Manifester pour le pain
Les manifestations contre les pénuries, dites « de ménagères », mobilisent femmes et enfants, souvent en faible nombre. Les premières apparaissent durant l'hiver 1940-1941, en affectant presque exclusivement d'anciennes municipalités communistes de la Seine.
Ces manifestations, pour certaines indéniablement spontanées, semblent inscrites dans le droit fil des émotions populaires et des troubles de subsistance. Elles débutent souvent sur les marchés où l'absence d'un produit constitue l'élément déclencheur. Leur implantation dans d'anciens fiefs communistes oblige toutefois à réévaluer leur spontanéité. Le parti communiste mobilise précocement et durablement sur ce terrain revendicatif.
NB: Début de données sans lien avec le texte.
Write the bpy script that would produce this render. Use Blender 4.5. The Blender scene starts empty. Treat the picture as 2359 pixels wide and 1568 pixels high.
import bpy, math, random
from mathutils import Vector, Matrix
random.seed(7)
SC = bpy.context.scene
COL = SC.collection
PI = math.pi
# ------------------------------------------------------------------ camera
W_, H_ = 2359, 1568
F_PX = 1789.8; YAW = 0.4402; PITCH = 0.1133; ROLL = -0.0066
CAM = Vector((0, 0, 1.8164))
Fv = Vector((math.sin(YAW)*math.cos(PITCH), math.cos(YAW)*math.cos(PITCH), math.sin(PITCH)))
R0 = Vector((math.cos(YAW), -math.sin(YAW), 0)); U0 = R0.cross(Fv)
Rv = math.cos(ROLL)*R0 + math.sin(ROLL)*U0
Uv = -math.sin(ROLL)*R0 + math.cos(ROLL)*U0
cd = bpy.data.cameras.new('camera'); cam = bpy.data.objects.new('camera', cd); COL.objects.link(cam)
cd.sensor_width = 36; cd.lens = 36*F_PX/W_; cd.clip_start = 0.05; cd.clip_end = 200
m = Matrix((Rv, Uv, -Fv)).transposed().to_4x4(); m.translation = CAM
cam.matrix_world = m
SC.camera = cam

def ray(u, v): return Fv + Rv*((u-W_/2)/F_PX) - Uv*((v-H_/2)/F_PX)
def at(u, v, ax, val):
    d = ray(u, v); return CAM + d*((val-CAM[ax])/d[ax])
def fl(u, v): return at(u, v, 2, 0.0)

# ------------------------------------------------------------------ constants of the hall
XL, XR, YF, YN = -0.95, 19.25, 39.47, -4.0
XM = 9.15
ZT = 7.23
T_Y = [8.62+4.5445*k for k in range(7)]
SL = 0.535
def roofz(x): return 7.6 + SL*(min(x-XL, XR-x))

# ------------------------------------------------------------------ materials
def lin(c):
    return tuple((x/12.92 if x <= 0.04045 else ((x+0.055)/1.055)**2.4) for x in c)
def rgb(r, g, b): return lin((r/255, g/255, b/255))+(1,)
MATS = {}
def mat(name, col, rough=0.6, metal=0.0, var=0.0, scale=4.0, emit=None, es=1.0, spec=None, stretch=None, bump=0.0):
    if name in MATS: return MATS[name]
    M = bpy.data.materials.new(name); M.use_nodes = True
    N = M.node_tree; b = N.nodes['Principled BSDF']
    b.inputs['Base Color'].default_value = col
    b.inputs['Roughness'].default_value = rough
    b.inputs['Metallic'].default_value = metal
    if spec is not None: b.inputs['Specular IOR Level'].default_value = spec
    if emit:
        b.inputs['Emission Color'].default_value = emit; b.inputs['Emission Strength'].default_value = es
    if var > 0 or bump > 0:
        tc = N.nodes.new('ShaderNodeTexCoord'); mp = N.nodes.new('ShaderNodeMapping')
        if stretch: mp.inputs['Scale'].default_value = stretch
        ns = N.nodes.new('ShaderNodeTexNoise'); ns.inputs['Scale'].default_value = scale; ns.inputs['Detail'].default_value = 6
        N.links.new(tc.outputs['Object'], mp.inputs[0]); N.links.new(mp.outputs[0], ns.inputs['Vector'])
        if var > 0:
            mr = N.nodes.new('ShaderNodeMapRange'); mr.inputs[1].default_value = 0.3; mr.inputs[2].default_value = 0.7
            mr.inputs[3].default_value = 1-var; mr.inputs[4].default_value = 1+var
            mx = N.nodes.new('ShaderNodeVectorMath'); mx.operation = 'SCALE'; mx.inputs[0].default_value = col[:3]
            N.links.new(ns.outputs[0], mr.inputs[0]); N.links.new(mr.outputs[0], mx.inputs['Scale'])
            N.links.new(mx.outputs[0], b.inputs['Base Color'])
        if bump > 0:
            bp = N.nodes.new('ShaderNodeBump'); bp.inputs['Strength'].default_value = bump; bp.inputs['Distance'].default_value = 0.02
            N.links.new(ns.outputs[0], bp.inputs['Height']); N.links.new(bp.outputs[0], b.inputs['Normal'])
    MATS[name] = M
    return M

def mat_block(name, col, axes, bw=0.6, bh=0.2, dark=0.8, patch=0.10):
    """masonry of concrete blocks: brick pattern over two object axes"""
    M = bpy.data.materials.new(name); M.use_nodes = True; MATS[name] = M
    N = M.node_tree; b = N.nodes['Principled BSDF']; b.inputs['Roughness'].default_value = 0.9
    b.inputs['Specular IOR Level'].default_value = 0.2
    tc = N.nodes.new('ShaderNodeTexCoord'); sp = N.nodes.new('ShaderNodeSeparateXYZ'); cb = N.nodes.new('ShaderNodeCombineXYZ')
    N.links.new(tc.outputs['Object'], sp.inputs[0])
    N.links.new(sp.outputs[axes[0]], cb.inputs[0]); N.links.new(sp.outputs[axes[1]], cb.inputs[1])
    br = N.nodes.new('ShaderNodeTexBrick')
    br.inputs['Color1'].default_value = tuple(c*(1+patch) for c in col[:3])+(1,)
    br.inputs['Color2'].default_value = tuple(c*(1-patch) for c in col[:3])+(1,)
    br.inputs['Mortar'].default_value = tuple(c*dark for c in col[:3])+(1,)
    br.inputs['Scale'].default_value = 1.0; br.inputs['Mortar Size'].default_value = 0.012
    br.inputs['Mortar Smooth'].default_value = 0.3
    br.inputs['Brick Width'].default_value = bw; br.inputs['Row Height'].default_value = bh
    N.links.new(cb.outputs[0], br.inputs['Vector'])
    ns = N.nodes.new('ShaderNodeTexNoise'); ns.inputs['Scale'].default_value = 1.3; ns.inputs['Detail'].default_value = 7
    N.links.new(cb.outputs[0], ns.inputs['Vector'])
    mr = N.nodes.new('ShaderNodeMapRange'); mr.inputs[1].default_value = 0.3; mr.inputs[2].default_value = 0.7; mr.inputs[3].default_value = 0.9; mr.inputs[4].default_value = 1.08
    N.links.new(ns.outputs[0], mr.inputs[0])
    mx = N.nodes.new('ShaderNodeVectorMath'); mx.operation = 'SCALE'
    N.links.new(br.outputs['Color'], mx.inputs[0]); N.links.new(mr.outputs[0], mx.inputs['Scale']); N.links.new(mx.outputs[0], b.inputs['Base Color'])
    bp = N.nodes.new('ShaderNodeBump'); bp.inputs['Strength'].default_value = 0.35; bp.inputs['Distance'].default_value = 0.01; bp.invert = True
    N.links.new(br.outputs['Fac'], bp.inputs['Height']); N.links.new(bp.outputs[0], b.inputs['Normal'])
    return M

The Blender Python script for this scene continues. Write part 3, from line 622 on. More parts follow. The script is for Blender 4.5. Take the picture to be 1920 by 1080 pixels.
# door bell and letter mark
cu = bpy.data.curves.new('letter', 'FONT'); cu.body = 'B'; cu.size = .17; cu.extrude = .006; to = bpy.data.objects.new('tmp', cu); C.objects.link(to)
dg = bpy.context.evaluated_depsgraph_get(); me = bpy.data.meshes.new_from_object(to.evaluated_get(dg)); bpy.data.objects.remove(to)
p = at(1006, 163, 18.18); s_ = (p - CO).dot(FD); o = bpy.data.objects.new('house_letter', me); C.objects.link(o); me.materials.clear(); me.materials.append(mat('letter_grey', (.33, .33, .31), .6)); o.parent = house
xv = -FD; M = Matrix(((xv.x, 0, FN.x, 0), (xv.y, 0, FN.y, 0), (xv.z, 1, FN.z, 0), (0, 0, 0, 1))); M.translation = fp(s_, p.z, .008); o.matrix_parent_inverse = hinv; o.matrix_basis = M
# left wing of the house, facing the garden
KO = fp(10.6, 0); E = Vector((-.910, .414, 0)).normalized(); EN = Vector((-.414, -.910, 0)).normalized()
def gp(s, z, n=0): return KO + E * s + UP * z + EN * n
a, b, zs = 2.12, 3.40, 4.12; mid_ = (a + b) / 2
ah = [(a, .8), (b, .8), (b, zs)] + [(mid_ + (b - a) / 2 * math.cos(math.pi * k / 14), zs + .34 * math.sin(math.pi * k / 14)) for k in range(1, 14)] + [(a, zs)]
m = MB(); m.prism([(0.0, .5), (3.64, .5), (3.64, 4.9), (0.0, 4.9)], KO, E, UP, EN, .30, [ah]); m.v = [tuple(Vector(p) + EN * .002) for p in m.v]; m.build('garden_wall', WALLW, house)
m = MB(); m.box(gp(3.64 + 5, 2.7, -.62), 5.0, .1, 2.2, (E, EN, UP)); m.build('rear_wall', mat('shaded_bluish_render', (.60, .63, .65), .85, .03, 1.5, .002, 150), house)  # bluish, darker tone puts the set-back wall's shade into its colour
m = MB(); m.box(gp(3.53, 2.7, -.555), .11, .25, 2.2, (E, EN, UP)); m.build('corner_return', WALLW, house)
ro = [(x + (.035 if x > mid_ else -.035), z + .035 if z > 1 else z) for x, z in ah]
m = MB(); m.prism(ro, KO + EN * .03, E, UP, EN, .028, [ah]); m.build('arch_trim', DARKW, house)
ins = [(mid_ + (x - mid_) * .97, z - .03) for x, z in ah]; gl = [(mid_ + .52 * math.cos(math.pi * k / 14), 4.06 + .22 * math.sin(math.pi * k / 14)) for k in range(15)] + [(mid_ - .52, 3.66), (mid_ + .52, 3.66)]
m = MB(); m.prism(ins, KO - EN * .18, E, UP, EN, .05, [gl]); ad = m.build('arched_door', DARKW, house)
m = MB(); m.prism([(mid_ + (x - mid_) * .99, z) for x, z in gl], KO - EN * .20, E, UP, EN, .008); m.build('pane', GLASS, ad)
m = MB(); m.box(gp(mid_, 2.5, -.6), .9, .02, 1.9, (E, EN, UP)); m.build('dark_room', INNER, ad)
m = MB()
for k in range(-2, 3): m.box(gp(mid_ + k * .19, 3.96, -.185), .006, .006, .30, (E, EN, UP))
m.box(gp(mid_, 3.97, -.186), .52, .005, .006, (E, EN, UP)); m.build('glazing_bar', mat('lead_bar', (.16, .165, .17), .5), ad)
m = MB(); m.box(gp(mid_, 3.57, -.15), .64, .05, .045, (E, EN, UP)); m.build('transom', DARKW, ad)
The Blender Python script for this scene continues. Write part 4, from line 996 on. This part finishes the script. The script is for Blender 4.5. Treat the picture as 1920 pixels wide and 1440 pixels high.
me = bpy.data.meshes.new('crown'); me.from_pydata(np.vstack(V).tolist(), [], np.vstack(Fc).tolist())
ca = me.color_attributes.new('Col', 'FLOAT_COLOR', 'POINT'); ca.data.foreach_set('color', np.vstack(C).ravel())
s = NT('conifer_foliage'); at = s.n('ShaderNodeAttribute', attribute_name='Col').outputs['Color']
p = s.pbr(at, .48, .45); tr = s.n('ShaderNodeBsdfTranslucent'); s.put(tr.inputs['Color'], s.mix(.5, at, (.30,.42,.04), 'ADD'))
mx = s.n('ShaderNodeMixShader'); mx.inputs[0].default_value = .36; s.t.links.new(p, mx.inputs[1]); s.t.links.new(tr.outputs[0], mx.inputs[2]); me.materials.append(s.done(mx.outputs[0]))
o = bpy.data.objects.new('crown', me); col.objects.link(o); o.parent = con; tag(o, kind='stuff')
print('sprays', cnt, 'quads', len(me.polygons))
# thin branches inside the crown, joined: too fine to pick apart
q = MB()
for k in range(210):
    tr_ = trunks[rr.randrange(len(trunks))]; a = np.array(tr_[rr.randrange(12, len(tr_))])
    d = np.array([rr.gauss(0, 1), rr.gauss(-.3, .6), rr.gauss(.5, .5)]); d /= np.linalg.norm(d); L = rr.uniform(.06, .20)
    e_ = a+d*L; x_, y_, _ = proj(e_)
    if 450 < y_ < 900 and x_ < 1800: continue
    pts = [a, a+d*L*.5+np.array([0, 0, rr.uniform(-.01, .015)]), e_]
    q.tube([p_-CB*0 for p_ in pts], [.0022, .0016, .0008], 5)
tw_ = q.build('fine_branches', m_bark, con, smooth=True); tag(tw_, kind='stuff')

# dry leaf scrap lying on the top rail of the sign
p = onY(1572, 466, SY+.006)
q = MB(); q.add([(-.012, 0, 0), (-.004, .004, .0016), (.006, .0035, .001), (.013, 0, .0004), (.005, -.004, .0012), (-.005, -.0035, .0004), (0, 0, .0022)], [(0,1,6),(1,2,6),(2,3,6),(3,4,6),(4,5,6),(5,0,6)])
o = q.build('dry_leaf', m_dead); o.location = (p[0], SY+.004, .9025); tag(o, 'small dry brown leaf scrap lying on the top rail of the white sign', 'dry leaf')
Cette forme de mobilisation, qu'aucun autre mouvement de Résistance ne suscite ou n'encourage, prend appui sur un mécontentement social reconnu par les autorités elles-mêmes, exerce une influence évidente sur l'opinion et engage une partie de la population beaucoup plus délicate à réprimer que d'autres. Elle affirme publiquement l'existence d'un mécontentement capable de s'exprimer au grand jour.
Durant l'hiver 1941-1942, ces manifestations débordent les fiefs militants d'avant-guerre et contribuent à saper le consensus populaire souhaité par Vichy. Le gouvernement adopte des mesures de censure visant à les priver de toute publicité. Devenues des composantes à part entière de la Résistance organisée et de ses combats, elles élargissent ensuite leurs revendications (au rejet du STO par exemple), s'organisent parfois ouvertement à l'appel de comités de femmes dans la mouvance communiste, et pour certaines, s'inscrivent dans la préparation de la grève du 14 juillet 1944 et de la grève insurrectionnelle du mois d'août.